Autre application de ce genre de données: la gestion du trafic ferroviaire. En Europe, les équipements Alstom surveillent ainsi 12.000 kilomètres de voies et quelque 3.300 trains…

Source: Techspace Aero

Autre exemple encore, l’utilisation que peut en faire Cenco, division de Techspace Aero spécialisée dans le domaine des bancs d’essais de moteurs d’avion. L’objectif? Réduire les coûts et améliorer la maîtrise des bancs d’essai, augmenter les connaissances sur le moteur, prédire l’efficacité d’un futur modèle. “Les données prennent la forme de statistiques, de vidéos, de transitoires… Les canaux d’acquisition (températures, vibrations…) se comptent par milliers. La masse de données se calcule en téra-octets”, indique Jean-François Colson, directeur du comité technique Acquisition de données de Cenco.

Demain, un nouveau pas dans le volume et la complexité sera franchi lorsque la masse de données dynamiques et le nombre de capteurs utilisés par banc d’essai augmenteront, “lorsque l’on ajoutera de la réalité augmentée, des vidéos HD… A l’avenir, en multipliant les corrélations, il deviendra possible de réduire les coûts, d’améliorer la maîtrise des bancs d’essai et la connaissance des moteurs et de prédire l’efficacité d’un futur modèle.”

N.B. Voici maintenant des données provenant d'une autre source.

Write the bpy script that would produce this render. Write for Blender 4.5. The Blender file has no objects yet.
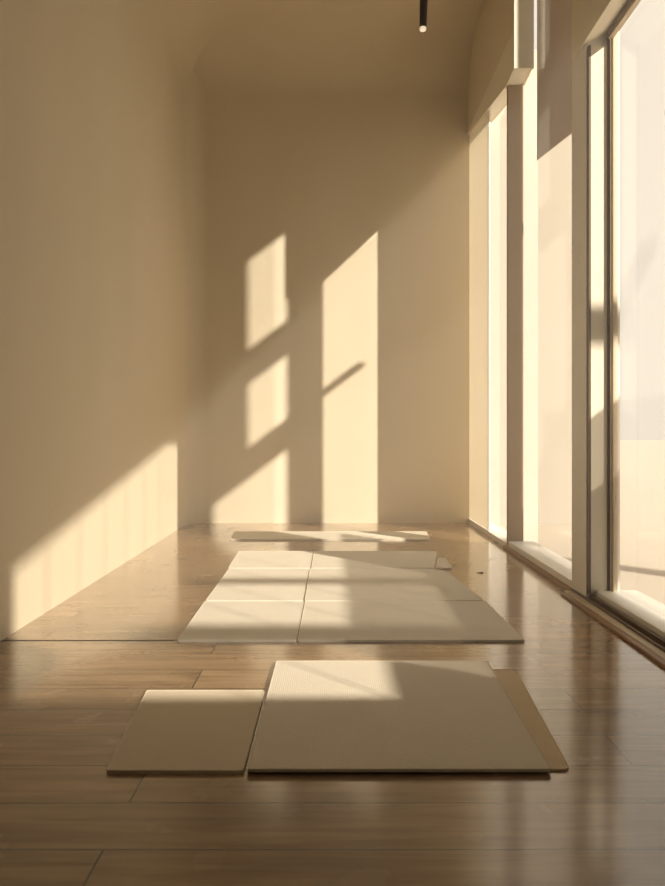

Si l’on reste dans le domaine de l’aéronautique, les mêmes défis se posent en matière de conception de structures d’avion et de suivi de leur comportement tout au long de leur usage opérationnel. Samtech a par exemple participer à la conception de la structure de le l’Airbus A350 XWB (extra wide body). Là aussi les chiffres sont impressionnants: les quelque 52 partenaires d’Airbus génèrent tous des données. “Les analyses locales, qui sont ensuite centralisées, se comptent en millions”, explique Didier Granville, directeur de la stratégie chez Samtech. “On dénombre quelque 8.000 cas de charges, 10.000 composants, 8 scénarios de rupture par composant… En tout, 5 péta-octets de données par avion.” Ajoutez-y l’historique progressif qui se constitue au sujet des fissures de composant, réparations… et multipliez par le nombre d’avions!